Take the records below from their first line to the line with "VW, VH = 2000, 1124", and restate those lines word for word.

-- SUPPLIED MATERIAL start --

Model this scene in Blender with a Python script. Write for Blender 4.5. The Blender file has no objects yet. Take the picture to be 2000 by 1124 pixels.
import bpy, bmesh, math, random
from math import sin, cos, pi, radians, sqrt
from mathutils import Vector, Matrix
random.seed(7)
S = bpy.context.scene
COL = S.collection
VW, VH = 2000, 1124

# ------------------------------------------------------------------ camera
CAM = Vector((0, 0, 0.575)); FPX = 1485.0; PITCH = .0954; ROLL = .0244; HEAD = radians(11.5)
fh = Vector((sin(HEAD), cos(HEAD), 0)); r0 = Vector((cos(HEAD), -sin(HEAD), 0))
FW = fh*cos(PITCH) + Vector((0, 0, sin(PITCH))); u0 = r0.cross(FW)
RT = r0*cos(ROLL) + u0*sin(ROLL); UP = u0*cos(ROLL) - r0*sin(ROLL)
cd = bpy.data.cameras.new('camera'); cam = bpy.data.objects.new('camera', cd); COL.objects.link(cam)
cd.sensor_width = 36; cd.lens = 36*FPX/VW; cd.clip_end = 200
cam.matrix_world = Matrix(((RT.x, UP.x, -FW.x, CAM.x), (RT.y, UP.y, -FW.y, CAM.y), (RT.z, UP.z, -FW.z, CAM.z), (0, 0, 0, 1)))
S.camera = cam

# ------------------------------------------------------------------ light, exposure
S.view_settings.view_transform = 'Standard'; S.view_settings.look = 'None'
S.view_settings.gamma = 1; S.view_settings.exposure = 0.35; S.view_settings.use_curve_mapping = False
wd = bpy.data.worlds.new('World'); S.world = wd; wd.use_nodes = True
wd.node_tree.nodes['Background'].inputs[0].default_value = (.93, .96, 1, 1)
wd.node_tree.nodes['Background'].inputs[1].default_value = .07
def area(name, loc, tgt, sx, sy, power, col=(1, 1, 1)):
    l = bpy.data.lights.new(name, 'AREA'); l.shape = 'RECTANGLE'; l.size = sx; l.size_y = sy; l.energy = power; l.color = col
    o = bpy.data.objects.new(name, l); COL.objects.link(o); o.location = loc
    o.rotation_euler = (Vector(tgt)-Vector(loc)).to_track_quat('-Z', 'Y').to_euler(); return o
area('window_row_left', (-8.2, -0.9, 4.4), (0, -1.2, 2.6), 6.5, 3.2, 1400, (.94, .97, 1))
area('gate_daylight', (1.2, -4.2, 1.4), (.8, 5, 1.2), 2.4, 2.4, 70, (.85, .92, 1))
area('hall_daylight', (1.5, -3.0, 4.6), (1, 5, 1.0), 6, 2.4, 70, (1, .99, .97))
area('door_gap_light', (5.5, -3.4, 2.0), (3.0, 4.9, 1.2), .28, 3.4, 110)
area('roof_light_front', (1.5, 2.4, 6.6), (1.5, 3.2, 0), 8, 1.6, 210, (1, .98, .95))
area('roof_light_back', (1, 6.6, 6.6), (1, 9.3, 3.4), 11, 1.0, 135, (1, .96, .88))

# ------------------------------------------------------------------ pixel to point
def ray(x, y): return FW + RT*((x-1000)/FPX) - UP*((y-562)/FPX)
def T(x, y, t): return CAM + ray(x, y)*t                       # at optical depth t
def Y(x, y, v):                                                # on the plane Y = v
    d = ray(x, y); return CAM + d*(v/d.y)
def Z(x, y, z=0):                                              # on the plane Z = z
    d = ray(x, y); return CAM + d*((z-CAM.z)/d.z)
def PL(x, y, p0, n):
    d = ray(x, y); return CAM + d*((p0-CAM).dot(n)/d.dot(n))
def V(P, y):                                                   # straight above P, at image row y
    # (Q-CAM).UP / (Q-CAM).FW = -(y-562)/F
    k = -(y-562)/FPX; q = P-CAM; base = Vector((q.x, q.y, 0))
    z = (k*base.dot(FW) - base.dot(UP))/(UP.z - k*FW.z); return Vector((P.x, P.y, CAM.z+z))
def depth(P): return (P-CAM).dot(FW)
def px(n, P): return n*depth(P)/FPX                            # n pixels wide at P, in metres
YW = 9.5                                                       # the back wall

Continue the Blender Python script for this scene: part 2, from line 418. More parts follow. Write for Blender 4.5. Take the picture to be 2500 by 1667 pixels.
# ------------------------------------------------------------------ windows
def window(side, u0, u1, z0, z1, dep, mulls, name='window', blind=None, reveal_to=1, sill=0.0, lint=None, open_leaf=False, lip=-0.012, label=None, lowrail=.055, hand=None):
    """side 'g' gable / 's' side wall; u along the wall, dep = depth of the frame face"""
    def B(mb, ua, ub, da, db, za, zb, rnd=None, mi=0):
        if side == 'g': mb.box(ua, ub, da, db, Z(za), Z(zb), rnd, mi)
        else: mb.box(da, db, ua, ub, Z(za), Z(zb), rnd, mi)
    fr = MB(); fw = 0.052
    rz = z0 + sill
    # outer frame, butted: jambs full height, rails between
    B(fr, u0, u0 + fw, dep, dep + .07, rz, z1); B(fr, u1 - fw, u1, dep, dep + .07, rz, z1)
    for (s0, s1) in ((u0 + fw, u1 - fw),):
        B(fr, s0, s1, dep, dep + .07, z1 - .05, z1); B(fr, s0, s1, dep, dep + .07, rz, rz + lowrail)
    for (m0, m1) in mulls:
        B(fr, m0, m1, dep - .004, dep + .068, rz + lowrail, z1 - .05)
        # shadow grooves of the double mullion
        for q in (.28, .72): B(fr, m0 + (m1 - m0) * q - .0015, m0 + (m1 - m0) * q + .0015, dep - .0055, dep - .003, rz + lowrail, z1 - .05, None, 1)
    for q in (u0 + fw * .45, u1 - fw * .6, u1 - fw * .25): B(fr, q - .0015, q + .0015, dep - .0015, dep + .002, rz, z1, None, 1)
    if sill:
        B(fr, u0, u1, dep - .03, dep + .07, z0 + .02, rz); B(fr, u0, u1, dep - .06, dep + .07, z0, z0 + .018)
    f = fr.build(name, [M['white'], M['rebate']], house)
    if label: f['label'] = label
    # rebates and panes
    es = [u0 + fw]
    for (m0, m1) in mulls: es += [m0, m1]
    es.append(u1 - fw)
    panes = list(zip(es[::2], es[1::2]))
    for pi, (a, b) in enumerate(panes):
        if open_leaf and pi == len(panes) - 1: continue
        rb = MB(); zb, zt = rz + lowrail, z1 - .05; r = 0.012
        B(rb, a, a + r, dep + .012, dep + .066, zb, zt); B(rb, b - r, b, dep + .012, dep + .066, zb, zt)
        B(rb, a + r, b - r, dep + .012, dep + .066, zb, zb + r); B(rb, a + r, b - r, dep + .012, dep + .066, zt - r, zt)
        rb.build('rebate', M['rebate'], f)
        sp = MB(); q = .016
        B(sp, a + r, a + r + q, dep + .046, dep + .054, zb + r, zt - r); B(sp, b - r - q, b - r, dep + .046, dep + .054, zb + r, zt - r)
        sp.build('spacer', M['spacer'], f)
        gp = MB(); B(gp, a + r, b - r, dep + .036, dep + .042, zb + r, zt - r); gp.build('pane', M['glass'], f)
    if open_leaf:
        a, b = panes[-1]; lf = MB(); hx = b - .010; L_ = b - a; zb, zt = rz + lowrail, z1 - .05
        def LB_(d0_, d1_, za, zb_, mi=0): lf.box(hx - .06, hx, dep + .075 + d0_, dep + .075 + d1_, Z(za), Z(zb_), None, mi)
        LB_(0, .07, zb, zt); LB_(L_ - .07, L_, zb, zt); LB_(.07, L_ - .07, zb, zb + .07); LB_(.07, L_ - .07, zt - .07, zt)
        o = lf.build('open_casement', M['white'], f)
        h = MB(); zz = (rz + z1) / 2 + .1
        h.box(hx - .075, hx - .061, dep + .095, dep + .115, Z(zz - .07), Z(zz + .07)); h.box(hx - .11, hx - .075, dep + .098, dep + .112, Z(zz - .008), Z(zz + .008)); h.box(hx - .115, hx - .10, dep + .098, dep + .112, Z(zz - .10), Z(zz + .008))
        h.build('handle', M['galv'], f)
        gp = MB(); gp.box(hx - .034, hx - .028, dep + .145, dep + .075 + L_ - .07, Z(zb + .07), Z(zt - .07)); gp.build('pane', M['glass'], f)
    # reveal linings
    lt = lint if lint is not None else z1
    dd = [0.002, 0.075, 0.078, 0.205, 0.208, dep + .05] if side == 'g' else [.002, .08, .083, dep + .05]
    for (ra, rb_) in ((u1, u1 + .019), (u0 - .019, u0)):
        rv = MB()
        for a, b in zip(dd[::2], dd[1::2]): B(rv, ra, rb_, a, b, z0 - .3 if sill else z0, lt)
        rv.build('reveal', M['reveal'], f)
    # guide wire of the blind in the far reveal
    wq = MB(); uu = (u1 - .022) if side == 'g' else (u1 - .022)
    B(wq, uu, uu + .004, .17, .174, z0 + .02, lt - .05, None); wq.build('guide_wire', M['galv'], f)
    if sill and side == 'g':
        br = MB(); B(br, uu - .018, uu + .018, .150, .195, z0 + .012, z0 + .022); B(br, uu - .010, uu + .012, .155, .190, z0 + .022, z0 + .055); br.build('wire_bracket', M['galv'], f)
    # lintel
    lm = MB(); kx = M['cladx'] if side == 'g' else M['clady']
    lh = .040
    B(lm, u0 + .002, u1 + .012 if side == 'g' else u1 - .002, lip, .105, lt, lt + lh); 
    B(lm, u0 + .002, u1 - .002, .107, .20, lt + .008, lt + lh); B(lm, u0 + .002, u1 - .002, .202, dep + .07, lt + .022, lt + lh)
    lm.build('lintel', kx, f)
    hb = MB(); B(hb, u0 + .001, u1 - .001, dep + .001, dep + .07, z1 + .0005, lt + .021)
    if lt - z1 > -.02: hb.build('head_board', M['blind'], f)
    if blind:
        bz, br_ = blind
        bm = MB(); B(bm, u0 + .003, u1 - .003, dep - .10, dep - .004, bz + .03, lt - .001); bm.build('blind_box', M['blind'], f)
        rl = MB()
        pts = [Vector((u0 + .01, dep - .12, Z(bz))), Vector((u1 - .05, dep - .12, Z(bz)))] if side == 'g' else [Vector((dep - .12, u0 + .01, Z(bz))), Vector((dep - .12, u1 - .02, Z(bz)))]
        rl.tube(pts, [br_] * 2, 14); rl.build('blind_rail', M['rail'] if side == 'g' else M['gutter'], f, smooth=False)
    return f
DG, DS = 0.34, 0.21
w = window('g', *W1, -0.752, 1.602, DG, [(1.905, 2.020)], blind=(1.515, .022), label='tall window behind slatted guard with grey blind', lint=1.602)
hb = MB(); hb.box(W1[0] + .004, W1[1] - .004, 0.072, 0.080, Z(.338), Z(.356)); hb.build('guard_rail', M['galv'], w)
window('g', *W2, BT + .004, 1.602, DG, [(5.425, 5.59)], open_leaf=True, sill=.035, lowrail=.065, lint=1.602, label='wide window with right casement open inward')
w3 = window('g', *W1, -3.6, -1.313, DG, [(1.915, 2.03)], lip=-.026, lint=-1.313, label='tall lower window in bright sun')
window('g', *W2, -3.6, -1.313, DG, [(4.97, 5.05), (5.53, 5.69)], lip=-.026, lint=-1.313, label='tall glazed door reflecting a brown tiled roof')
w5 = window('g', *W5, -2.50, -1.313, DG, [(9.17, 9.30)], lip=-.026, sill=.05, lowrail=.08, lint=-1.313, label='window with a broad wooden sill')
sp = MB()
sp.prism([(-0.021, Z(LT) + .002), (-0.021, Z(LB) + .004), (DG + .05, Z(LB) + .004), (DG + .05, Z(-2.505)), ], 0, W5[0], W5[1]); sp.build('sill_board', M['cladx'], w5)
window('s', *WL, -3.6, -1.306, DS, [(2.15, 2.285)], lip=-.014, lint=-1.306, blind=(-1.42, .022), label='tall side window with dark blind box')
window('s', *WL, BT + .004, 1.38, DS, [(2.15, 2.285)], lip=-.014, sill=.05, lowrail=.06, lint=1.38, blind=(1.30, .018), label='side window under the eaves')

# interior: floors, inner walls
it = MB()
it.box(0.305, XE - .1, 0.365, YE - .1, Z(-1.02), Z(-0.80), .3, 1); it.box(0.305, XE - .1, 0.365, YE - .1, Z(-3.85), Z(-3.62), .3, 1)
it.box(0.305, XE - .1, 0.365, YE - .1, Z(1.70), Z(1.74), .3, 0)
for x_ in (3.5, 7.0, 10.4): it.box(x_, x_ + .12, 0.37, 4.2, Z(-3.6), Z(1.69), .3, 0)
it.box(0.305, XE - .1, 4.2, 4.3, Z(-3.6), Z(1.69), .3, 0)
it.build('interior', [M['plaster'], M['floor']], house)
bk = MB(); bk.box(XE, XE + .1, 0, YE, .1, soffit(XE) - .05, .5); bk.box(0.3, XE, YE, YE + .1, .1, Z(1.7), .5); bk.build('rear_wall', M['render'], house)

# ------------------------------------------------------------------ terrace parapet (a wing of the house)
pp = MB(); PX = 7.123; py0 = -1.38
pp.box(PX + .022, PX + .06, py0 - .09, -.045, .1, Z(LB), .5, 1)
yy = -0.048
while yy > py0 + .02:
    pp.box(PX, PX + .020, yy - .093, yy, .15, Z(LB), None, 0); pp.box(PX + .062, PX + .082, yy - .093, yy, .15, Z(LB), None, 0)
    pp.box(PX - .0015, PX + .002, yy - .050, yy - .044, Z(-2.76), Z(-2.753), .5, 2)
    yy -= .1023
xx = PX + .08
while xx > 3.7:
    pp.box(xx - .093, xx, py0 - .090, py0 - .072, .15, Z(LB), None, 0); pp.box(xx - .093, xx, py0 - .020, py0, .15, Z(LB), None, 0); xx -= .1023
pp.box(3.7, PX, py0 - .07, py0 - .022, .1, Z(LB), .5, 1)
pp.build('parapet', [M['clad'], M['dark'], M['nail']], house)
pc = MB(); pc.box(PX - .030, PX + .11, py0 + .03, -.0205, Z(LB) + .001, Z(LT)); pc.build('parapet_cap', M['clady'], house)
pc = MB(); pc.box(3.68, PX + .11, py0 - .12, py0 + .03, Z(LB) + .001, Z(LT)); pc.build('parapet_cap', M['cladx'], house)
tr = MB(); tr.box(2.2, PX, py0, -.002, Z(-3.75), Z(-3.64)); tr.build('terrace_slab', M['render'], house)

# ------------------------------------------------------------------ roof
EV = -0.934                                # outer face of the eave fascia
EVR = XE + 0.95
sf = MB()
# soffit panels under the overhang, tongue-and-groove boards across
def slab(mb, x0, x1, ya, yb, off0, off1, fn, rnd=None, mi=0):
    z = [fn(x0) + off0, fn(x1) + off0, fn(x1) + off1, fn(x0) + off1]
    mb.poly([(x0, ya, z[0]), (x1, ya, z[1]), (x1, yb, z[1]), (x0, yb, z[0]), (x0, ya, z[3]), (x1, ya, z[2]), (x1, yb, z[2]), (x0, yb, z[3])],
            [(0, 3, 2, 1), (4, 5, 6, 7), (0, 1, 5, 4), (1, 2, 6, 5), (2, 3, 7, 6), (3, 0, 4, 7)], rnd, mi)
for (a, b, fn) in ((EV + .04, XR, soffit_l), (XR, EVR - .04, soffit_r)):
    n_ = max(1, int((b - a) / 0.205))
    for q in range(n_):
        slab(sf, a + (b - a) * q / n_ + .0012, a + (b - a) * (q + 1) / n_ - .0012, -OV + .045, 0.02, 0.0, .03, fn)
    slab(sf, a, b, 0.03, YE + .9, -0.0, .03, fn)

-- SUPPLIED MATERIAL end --

**ANSWER IN FULL**
Model this scene in Blender with a Python script. Write for Blender 4.5. The Blender file has no objects yet. Take the picture to be 2000 by 1124 pixels.
import bpy, bmesh, math, random
from math import sin, cos, pi, radians, sqrt
from mathutils import Vector, Matrix
random.seed(7)
S = bpy.context.scene
COL = S.collection
VW, VH = 2000, 1124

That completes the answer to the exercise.